Et cette maison, qu’est-ce qu’elle évoque pour toi ?

Pendant que nous habitions à Bouloz, mes parents louait cette fermette pour 100 francs par mois. Mais tous les locataires n’étaient pas de bons payeurs. Alors, on devait leur demander de partir. Un jour, en 1965, la maison a même failli partir en fumée : le feu s’est déclaré alors que personne ne s’y trouvait, heureusement. Aucun voisin n’a pu apercevoir de fumée non plus : c’était la journée de la « banque du lait », tous les paysans étaient au bistrot. Le dernier locataire avait bourré de carton et de papier les deux fourneaux à molasse avant son départ et le locataire suivant avait décidé d’y mettre le feu pour tempérer l’endroit, avant de sortir. La chaleur fut tellement violente qu’elle a fendu le fourneau de la petite chambre en y répandant le feu. Heureusement, les portes et les fenêtres ont tenu hermétiquement les flammes confinées dans cet espace. Le lendemain matin, le feu était éteint sans autres dégâts, grâce au manque d’oxygène. On avait tellement de misères avec cette maison, qu’à l’époque, mon père avait dit : « Oh, c’est con, qu’elle n’ait pas pu griller !» Il aurait retiré un peu d’argent. Maintenant, je me dis : Mais quelle bénédiction d’avoir un cadre de vie tellement extraordinaire !
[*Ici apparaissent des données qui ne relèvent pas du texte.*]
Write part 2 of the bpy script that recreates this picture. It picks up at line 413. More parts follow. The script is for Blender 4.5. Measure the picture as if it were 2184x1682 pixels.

De Bouloz, j’ai quitté le nid familial pour emménager avec Béatrice à Mézières (FR). En dépit du confort de notre appartement, nous avons décidé de revenir ici le 7 juin 1975. Je m’en souviens encore. J’avais pu emprunter un camion à l’entreprise qui m’employait. Milon, le voisin, avait fauché les foins! Ça sentait bon! On s’est dit qu’on allait retaper la baraque petit à petit. On n’avait pas un rond mais on était plein d’espoir et d’énergie! On a bossé, avec un peu tout le monde: les frères, les amis, les voisins. La première étape a été de faire une vraie salle de bain.

Le samedi était dédié aux travaux de la maison. Il restait le dimanche pour les activités familiales. Après la messe, les Dénervaud défient les sommets environnants sur lesquels ils aiment pique-niquer.

Garagiste et chauffeur du bus scolaire

Comment es-tu devenu chauffeur de bus scolaire?

Alors que j’étais employé chez EFSA à Châtillens, je voulais me mettre à mon compte. Il me fallait cependant une garantie financière. C’est à ce moment que le responsable des écoles m’a proposé de postuler pour cette activité, qui se combinait à merveille avec mes objectifs. Encore une fois, je partais de rien. J’ai alors repris contact avec mon ancien patron, à qui j’ai acheté mon premier bus. L’aventure des transports scolaires a ainsi débuté en 1986 et a duré 30 ans, en parallèle à mon activité de garagiste indépendant. Mon premier mandat avait été adjugé à 40’000 francs pour l’année. Ce montant couvrait tout juste mes frais, puis il a évolué au fil des années. J’ai connu de belles années et des années plus difficiles. J’ai passé à travers ces avanies. Béatrice me remplaçait de temps en temps. Tout allait bien. Et puis un jour, en 2015, alors que j’étais à un arrêt pour emmener une pitchounette de l’école enfantine, je lui demande : « Comment ça va? » Elle me répond: « T’es un vieux con ! » Surpris, je lui ai demandé : « Qu’est-ce que tu me racontes ? » « C’est maman qui dit ça. » C’est une leçon de vie : nous sommes tous, à un moment donné de notre existence, le con de quelqu’un. … Pour moi, la boucle était bouclée. La fin de l’histoire est là. J’ai fini en beauté !

Depuis 2016, Francis savoure sa retraite avec son épouse Béatrice, entouré de ses enfants Eric, Corinne et Valérie et de leurs conjoints et de ses petits-enfants chéris, Aurélien, Emilien et David.